Stacey Nottingham, the campus director of Pima’s Phoenix campus, where Ms. Kern attends, said she hoped that the 68 percent of its roughly 700 students who are Pell grant recipients were not penalized for others institutions’ past mistakes. “There’s a perception that private colleges are not good stewards of taxpayer dollars, when we’re held to the same, if not higher standards, as other institutions in higher ed,” Ms. Nottingham said.

According to the latest federal data, the average cost of Pima’s largest program is $18,715, and students graduate with a median debt of $7,600 to $9,500. Two years after entering repayment, 34 percent of borrowers are making progress on repaying their loans, 19 percent are not, and 9 percent have either defaulted or have delinquent accounts.

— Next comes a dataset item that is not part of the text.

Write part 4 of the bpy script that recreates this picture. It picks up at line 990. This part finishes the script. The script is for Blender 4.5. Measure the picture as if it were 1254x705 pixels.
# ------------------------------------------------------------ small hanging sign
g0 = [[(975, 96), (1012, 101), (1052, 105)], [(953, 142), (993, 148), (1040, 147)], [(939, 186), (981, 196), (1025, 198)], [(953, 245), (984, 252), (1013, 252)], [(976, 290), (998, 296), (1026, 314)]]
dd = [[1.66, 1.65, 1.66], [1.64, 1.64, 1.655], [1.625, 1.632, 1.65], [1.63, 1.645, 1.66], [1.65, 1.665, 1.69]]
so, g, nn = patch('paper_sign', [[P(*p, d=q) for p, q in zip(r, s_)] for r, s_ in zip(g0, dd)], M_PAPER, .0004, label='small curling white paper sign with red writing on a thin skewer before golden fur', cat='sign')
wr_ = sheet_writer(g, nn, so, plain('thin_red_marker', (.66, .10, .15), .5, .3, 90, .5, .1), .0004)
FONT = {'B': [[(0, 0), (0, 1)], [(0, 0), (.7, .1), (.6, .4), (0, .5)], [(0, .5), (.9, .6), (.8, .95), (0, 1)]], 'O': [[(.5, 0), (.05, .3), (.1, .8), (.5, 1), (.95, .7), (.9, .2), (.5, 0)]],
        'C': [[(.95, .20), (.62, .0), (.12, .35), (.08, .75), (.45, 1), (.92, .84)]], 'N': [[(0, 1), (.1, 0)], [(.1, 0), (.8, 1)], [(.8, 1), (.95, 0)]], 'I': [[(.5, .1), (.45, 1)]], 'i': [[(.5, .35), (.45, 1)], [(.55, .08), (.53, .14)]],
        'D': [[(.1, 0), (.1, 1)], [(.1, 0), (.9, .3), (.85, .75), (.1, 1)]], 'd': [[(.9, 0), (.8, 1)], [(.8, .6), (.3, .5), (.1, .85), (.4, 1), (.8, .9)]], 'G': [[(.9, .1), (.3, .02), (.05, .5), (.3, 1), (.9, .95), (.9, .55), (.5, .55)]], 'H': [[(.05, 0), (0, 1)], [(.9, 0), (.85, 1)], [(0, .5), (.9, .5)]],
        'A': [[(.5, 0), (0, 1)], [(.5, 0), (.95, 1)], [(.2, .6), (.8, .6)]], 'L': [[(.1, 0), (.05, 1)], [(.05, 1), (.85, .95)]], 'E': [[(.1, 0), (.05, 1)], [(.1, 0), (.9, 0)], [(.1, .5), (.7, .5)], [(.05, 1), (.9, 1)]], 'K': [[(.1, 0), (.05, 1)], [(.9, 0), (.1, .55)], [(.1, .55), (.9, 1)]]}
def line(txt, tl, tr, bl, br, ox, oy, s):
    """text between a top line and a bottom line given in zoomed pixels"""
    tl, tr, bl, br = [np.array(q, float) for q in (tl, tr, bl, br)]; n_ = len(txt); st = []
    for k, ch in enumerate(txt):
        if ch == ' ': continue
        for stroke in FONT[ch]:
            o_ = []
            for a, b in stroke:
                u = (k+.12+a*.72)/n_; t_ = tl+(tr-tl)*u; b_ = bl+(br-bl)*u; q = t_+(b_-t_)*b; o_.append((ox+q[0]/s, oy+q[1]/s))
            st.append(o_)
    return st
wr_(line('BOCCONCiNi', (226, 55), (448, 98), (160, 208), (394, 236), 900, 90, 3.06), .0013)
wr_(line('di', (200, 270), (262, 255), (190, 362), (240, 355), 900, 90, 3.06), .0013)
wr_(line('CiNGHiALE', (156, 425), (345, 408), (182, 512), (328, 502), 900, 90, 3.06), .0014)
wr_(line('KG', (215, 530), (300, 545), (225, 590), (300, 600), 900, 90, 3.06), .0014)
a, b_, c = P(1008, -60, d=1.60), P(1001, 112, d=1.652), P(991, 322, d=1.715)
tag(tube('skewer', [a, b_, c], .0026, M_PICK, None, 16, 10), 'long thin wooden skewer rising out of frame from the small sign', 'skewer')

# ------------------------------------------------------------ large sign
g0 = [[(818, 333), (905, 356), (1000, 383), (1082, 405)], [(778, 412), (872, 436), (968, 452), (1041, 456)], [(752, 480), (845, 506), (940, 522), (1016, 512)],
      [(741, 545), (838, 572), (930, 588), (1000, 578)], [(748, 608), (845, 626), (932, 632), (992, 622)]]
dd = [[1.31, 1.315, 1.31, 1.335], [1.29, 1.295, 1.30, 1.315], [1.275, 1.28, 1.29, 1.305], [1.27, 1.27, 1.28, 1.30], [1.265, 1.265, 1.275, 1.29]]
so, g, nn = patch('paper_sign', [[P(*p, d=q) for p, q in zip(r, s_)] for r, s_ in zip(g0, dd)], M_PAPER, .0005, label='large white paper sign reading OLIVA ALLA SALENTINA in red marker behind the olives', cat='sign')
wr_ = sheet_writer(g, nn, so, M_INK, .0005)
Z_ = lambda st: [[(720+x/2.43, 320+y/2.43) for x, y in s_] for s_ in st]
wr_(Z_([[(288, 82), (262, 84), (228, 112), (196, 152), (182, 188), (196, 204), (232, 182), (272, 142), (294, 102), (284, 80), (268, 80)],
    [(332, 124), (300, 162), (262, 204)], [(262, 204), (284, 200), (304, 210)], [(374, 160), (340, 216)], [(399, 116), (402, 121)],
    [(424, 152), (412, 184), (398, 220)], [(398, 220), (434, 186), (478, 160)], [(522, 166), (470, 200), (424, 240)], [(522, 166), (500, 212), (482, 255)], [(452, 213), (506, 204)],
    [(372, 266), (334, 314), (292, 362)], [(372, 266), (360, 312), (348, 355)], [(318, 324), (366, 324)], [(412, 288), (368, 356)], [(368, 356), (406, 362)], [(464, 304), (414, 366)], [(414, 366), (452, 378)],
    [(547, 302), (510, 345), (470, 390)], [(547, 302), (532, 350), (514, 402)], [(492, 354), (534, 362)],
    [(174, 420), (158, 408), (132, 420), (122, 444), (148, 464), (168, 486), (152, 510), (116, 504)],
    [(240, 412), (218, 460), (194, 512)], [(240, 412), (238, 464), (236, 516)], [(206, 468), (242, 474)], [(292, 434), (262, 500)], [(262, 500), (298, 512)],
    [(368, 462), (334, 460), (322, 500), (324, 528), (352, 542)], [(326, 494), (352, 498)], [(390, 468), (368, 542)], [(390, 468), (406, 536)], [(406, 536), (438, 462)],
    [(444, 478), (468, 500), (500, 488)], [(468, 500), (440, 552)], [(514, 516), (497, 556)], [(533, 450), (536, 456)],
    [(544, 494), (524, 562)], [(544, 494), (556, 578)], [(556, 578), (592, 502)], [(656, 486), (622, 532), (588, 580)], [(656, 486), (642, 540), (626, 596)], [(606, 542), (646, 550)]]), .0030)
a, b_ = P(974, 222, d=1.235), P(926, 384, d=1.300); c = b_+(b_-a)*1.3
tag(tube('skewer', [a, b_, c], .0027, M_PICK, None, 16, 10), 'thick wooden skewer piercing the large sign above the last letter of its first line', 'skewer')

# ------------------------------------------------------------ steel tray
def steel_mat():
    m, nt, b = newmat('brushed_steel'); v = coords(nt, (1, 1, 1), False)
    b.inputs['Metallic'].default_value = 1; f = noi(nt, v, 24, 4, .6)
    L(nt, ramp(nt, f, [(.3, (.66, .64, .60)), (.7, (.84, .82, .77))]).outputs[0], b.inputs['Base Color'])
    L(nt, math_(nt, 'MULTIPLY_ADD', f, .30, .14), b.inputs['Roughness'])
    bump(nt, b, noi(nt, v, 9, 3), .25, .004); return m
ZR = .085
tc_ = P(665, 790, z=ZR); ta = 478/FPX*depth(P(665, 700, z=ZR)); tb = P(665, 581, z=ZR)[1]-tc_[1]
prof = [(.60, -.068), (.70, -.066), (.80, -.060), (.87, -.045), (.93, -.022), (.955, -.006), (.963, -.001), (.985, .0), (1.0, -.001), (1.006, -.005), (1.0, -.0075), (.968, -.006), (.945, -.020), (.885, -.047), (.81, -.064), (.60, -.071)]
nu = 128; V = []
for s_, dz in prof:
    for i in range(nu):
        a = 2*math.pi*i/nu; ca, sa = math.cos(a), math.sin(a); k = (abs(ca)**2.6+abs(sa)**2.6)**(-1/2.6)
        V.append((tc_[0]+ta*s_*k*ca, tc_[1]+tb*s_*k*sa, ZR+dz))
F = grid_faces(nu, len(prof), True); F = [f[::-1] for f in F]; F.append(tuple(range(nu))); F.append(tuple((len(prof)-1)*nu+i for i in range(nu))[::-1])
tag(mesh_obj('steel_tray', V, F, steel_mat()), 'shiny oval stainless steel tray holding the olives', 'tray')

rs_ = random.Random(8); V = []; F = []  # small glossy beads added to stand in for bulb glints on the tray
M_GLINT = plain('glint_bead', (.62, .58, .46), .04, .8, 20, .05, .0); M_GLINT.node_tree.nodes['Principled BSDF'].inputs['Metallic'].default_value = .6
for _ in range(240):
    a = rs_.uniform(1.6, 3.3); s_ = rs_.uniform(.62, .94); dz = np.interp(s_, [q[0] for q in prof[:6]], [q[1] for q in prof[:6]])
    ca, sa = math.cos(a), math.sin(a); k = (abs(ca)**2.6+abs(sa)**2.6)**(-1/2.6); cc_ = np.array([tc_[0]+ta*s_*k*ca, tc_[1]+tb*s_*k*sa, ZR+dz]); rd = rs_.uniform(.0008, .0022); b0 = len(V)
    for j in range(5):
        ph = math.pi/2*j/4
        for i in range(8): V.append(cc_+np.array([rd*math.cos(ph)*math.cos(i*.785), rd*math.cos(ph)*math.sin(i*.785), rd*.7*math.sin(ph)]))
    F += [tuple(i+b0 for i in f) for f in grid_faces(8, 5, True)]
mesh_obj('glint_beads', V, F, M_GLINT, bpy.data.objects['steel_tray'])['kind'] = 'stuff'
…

The average income of its graduates is $20,000 to $29,000.

Ms. Kern, who has a job at Kohl’s, while also working on campus through the federal work-study program, said she struggled to see how Congress was acting in her best interest. Soon, she will start an externship in operating rooms and will not be able to hold other jobs, making the Pell grant crucial.

“That $550 may not seem like a lot to a lot of people, but that’s less money I have to worry about on my student loan, and less worry about what we’ll have to eat,” she said. “Life is hard enough as it is already. Why would they want to make it harder for those of us who want to better our lives, just based on the schools we choose?”